Dont tolerate these idiots.
"Why are these...afraid.."
-- from a posting above
Not always timidity. Wrong esdrujula.
Often cupidity.
To wit:
Moolah, bread, bucks or baksy, green stuff or greens or griny (when referring to dollars), dindi, fric.
Greasing palms since 1973 (no, actually even well before that) in all the capitals in all the Lands of the Infidels. One waits for some political figures in the West to staunch that flow through strict legislation, and through the investigation and subsequent public humiliation of all those willing hirelings of the Arabs, especially of the Saudis, hirelings who receive money directly and indirectly, and so it hardly matters what you call those "recycled petrodollars" -- whether moolah, or bread, or bucks, or greens, or dindi, or fric. bucks, that dindi, that fric.
"Having said that, I am not convinced an election campaign is the best place for a serious investigation of these issues."
Where would this man have been during the election right before the American Civil War?
Why did Bush make him Ambassador to Israel?
Actually, in point of fact, it is far more important for someone whose enemy is literally at his throat day in and day out to understand the enemy than for someone whose enemy is far away, occasional, or contained. The reason being that there is that much less margin for error in the former case. Walker's argument is essentially the same argument that the French police gave to the family of Ilan Halimi. It's a crock. Who foisted this guy on the Israelis?
Quaere whether or not Edward Walker knows this, and is sinister, or does not know it, and is merely ignorant and silly. Perhaps he is a bit of both -- silly-sinister, or sinister-silly.

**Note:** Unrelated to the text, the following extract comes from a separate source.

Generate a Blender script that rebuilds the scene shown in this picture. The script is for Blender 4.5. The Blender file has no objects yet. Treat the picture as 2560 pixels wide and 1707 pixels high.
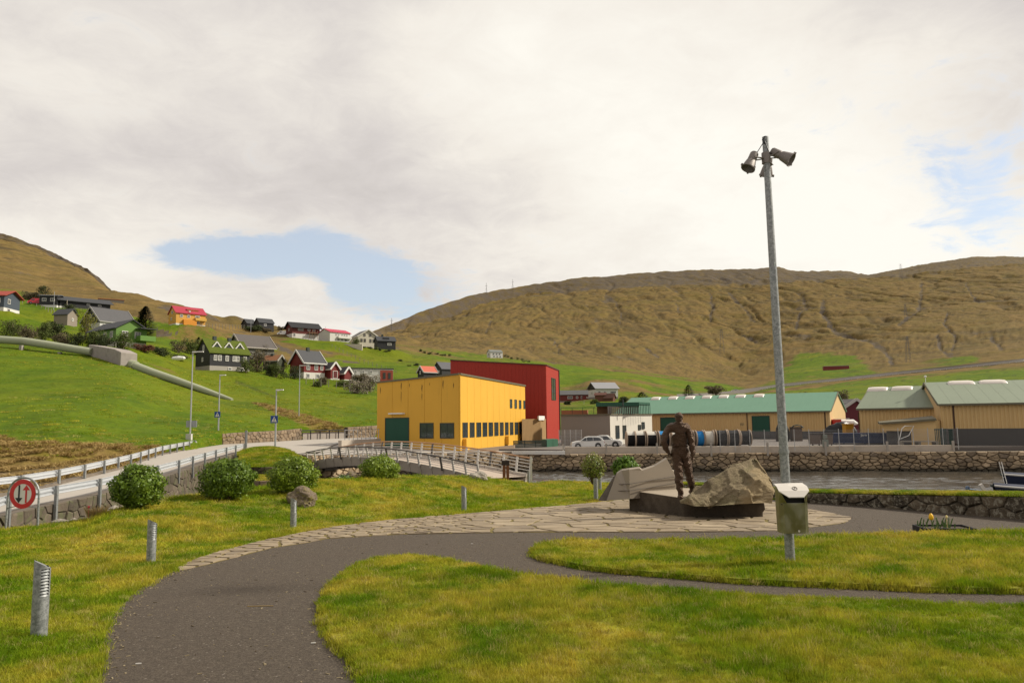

Take your pick.
Yep, those creepy sinister-silly infidel/dhimmis in politics and the MSM worry me more than the jihadis who want me dead.
Hugh
Now that is the difference with a man of wit and some little old redneck like me I would have just said MONEY??
But with your wit and pen you can explane to the little mineons about the trade and the money and how polis changed things in the early part of the 20th century all about the flow of oil and the MONEY the bribs or as we now see the jizzi tax?